VMED - Virgin Media, Inc. – Virgin-bulls banked profits and established new positions on the telecommunications company this afternoon amid a 1% increase in shares to $16.54. One investor initiated the closing purchase of 10,000 put options that were originally sold short for an average premium of 68 cents apiece back on October 16, 2009. Today the trader closed out the position by buying the puts for just 15 cents each. Net profits on the trade amount to 53 cents per contract for a total of $530,000. The same investor is likely responsible for putting on a similar bullish strategy in the March 2010 contract. The March 15 strike had 10,000 puts sold short for one dollar per contract. The sale of the put options implies the trader expects shares of VMED to remain above $15.00 through expiration in March. Finally, optimism spread to the March 17.5 strike where 2,685 calls were purchased for an average premium of 1.45 apiece. Call-buyers amass profits if shares of VMED rally another 15% over the current price to breach the breakeven point at $18.95 by expiration day in March. Option implied volatility is currently 8.5% lower to 42.40%.

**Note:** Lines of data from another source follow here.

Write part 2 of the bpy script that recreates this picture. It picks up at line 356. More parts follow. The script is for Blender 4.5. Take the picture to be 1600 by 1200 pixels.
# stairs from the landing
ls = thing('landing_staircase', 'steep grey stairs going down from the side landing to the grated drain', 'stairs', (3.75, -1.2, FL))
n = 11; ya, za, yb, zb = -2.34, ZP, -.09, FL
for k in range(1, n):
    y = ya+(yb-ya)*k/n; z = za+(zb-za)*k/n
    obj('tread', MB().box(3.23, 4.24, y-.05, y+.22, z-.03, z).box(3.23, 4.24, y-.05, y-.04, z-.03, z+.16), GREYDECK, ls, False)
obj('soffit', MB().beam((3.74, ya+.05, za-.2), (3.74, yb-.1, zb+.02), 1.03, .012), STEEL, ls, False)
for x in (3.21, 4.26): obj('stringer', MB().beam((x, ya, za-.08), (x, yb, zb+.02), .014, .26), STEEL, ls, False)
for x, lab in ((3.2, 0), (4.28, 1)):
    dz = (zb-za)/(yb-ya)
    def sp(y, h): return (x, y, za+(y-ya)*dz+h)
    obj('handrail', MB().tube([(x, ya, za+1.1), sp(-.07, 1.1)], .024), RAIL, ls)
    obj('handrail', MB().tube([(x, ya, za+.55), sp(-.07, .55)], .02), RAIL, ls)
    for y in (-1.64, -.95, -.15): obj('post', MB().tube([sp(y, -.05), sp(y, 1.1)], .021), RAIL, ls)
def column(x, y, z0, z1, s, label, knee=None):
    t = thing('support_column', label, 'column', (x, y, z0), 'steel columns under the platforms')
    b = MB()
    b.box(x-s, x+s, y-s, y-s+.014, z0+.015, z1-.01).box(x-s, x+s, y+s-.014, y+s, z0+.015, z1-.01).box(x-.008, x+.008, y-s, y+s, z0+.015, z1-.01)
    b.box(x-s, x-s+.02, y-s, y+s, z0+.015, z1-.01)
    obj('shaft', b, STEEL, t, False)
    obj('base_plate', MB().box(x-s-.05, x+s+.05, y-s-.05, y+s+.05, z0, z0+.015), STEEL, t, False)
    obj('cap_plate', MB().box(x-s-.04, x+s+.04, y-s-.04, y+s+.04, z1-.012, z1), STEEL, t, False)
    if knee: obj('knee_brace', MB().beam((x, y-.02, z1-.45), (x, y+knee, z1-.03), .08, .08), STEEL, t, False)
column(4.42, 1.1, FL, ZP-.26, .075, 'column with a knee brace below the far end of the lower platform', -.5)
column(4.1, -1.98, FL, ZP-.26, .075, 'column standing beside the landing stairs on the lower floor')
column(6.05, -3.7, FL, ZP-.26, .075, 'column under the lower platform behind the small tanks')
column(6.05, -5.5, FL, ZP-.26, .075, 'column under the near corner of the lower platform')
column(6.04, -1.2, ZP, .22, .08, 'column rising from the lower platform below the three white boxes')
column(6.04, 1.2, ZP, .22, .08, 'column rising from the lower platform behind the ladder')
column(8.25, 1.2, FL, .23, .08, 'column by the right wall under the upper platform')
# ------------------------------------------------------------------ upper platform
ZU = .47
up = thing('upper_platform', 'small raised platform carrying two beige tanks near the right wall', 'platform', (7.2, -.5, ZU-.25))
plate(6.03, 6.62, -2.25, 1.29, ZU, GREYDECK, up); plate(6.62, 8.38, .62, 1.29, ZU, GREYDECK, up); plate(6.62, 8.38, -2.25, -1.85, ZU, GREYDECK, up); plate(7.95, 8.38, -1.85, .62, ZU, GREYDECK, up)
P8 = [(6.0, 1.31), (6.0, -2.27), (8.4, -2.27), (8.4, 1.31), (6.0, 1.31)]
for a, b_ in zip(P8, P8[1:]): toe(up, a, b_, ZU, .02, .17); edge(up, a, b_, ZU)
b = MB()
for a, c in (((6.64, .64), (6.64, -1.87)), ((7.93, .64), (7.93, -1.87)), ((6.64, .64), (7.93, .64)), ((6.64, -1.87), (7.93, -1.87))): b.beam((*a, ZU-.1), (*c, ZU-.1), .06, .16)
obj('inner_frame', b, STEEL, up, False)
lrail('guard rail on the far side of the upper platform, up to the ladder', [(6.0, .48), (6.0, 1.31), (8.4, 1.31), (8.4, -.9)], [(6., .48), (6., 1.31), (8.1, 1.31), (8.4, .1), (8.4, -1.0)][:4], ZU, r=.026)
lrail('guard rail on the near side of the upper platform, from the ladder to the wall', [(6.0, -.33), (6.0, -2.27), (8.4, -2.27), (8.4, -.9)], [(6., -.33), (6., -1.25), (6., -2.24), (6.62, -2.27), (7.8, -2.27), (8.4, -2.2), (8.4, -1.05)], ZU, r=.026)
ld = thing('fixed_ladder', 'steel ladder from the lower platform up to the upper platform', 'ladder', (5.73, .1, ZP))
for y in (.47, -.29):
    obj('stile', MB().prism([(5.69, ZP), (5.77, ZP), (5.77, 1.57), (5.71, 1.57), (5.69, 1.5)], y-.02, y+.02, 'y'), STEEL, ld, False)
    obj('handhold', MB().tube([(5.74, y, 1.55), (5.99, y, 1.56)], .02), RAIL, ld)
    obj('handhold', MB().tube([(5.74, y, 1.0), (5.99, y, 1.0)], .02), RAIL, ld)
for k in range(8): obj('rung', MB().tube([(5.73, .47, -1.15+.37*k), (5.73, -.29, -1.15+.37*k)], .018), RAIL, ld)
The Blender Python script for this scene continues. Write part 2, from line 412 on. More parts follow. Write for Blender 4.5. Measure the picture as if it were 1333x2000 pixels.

EWZ - iShares MSCI Brazil Index ETF – A bullish risk reversal on the EWZ in the January 2010 contract indicates investors are positioning for a rally in shares over the next couple of months. Shares of the fund are trading 1.5% higher to $76.28 this afternoon. Traders sold 5,500 puts at the January 77 strike for an average premium of 4.90 apiece in order to finance the purchase of 5,500 calls at the same strike for 3.35 each. The bullish reversal yields a net credit of 1.55 per contract. Investors retain the full 1.55 credit if shares of the Brazil Index ETF trade above $77.00 by expiration in January. Additional profits accumulate to the upside above the $77.00 breakeven price. The 1.55 credit also acts as a buffer against losses to investors in case shares fail to rise up to the strike price described. Investors short the put options stand ready to have shares of the underlying stock put to them at an effective price of $75.45 each if the put options land in-the-money by expiration.

HAL - Halliburton Co. – Near-term bearish option plays on the oil and gas company belie the more than 2% rally in shares to $30.49 during the session. Investors sold 3,500 calls at the nearly at-the-money December 31 strike for an average premium of 92 cents apiece. Call-sellers apparently do not expect shares to continue much higher by expiration in December. Additional pessimism took the form of a bearish risk reversal. It appears 1,500 calls were sold for 94 cents each at the December 31 strike to partially offset the cost of buying 1,500 puts at the same strike for 1.35 apiece. The net cost of the reversal play amounts to 41 cents per contract. Option implied volatility on HAL collapsed from an opening reading of 38.60% to an intraday low of 34.93%. 

SEED - Origin Agritech Ltd. – Shares of the technology-focused crop seed company skyrocketed 50% higher to a new 52-week high of $7.84 this morning. Option traders exchanged nearly 14,000 contracts on the stock by 10:20 am (EDT) on total previous existing open interest of just 2,634 lots. Stay tuned for more information, but it looks like traders are selling December 10 strike covered calls. Option implied volatility is up a whopping 53.60% to 90.93%.

LDK - LDK Solar Co. Ltd. – The manufacturer of solar wafers posted third-quarter earnings of 27 cents per share, which blew average analyst expectations of a loss of 13 cents per share, straight out of the park. Shares of LDK are currently up 8% to $8.65. Option implied volatility contracted 15.35% to 79.09% following earnings.

USG - USG Corp. – Fresh call buying activity took place on the manufacturer of building materials this morning. Shares are trading more than 4.5% higher to $14.74. More than 4,200 calls traded as high as the December 17.5 strike by 10:30 am (EDT).